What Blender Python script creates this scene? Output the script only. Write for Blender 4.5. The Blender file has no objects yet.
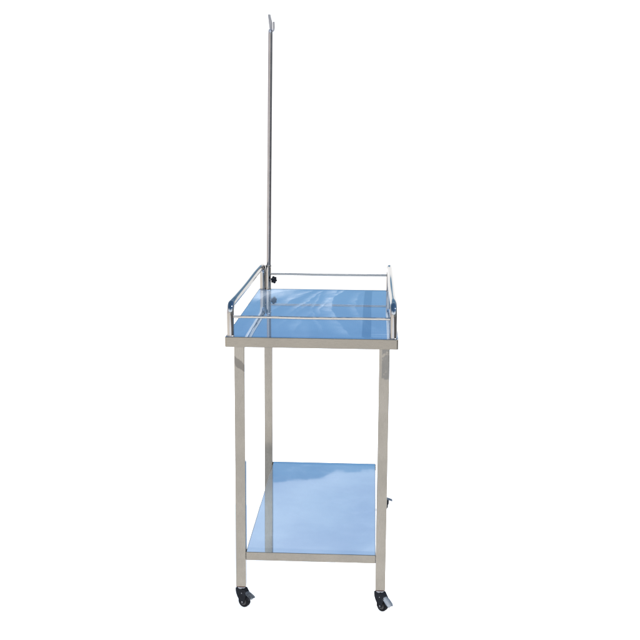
import bpy, bmesh, math
from mathutils import Vector, Matrix
R = math.radians
EXPOSURE = 0.6
K = 2 ** -EXPOSURE
S = bpy.context.scene
COL = S.collection

# ------------------------------------------------------------------ camera
cam_d = bpy.data.cameras.new('camera')
cam = bpy.data.objects.new('camera', cam_d)
COL.objects.link(cam)
S.camera = cam
cam_d.sensor_width = 36.0
cam_d.lens = 1047.84 / 640 * 36.0
cam_d.clip_start = 0.05
cam_d.clip_end = 2000
cr = Vector((0.9986522, 0.0514725, 0.0066675))
cu = Vector((-0.0159106, 0.1813220, 0.9832951))
cf = Vector((-0.0494037, 0.9820758, -0.1818966))
cam.matrix_world = Matrix(((cr.x, cu.x, -cf.x, 0.5077), (cr.y, cu.y, -cf.y, -3.5339),
                           (cr.z, cu.z, -cf.z, 1.7356), (0, 0, 0, 1)))

# ------------------------------------------------------------------ sky
W = bpy.data.worlds.new('World')
S.world = W
W.use_nodes = True
nt = W.node_tree
nt.nodes.clear()
def N(t, typ, **kw):
    n = t.nodes.new(typ)
    for k, v in kw.items():
        if k.startswith('i_'):
            k = k[2:]
            n.inputs[int(k) if k.isdigit() else k].default_value = v
        else:
            setattr(n, k, v)
    return n
def math_n(t, op, a, b=None, c=None, clamp=False):
    n = t.nodes.new('ShaderNodeMath'); n.operation = op; n.use_clamp = clamp
    for i, v in enumerate((a, b, c)):
        if v is None: continue
        if isinstance(v, (int, float)): n.inputs[i].default_value = v
        else: t.links.new(v, n.inputs[i])
    return n.outputs[0]
def mapr(t, v, a, b, c=0.0, d=1.0, smooth=True):
    n = t.nodes.new('ShaderNodeMapRange')
    if smooth: n.interpolation_type = 'SMOOTHSTEP'
    t.links.new(v, n.inputs['Value'])
    n.inputs['From Min'].default_value = a; n.inputs['From Max'].default_value = b
    n.inputs['To Min'].default_value = c; n.inputs['To Max'].default_value = d
    return n.outputs['Result']
def mix(t, f, a, b, blend='MIX'):
    n = t.nodes.new('ShaderNodeMix'); n.data_type = 'RGBA'; n.blend_type = blend
    for i, v in ((0, f), (6, a), (7, b)):
        if isinstance(v, (int, float)): n.inputs[i].default_value = v
        elif isinstance(v, tuple): n.inputs[i].default_value = (*v[:3], 1)
        else: t.links.new(v, n.inputs[i])
    return n.outputs[2]

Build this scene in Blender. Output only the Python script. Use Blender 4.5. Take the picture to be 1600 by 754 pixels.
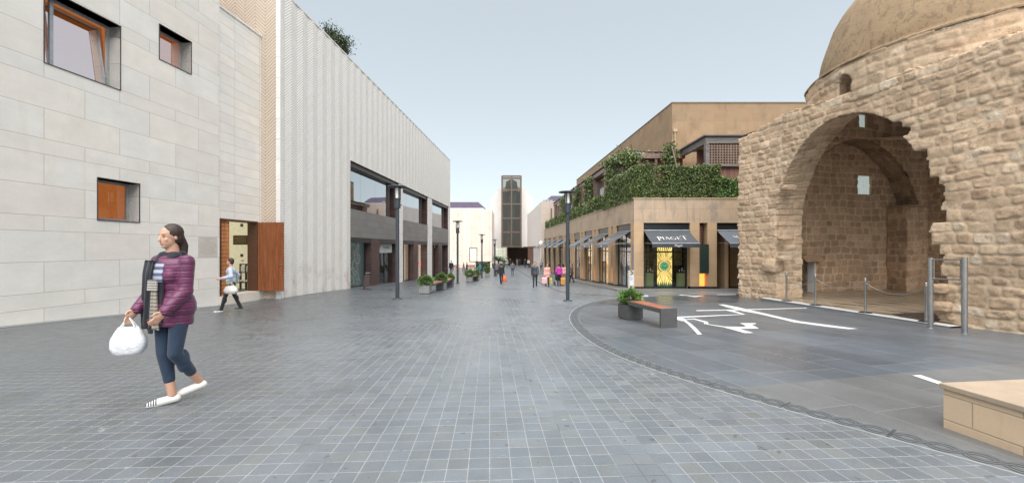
═══
→ Problem to solve:
Copy out each line of the data where the string "Python" appears.

→ Exercise solution:
What Blender Python script creates this scene? Output the script only. Write for Blender 4.5. The Blender file has no objects yet.
Build this scene in Blender. Output only the Python script. Use Blender 4.5. Take the picture to be 1600 by 754 pixels.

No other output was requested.